Pressing pinot noir at Les Riceys
Pressing pinot noir at Les Riceys

Olivier Horiot, one of Les Riceys star Champagne makers, produces two distinctively different Rosé des Riceys wines from two different vineyards. He was very excited about the 2015 vintage potential overall, but especially about the Rosés. He explains, “The pinot noir this year really was exquisite; we had plenty of fruit, with a plethora of flavors, great color and a good freshness. Our pH’s were just under 3, which is great for the aging capability of the wines.”

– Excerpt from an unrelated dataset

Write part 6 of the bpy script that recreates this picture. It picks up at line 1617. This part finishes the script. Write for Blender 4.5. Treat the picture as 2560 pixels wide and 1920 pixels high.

One of the reasons why Horiot’s fruit was so plentiful may be because he farms biodynamically, which vignerons say tends to pay off in hotter years as the vines suffer less from the dryness. Dominique Moreau, the biodynamic grower behind the Marie Courtin brand from Polisot, further elaborates on why organic and biodynamic growers fared better in quantity this year. “We have an intensive soil-working program, which forces the vine roots to plunge downward rather than stay on the surface. In dry years this means they have more access to water and suffer less.” Dominique has been stunned by her yields, which averaged around 11,500 kg/ha. This is almost 2000 kg/ha more than her normal yields, and almost 1000kg/ha more than the region’s average according to Jojot. At the same time Dominique’s flavor profiles are the most intense since she started her brand in 2006.

Jean-Sebastien Fleury, the son of Champagne’s biodynamic leader Jean-Pierre, agrees with Dominique on all aspects of the 2015 harvest. “We have very rarely had such a wonderful harvest, both in quality and quantity. A fantastic end to a fairly easy and dry growing season!” he observes happily.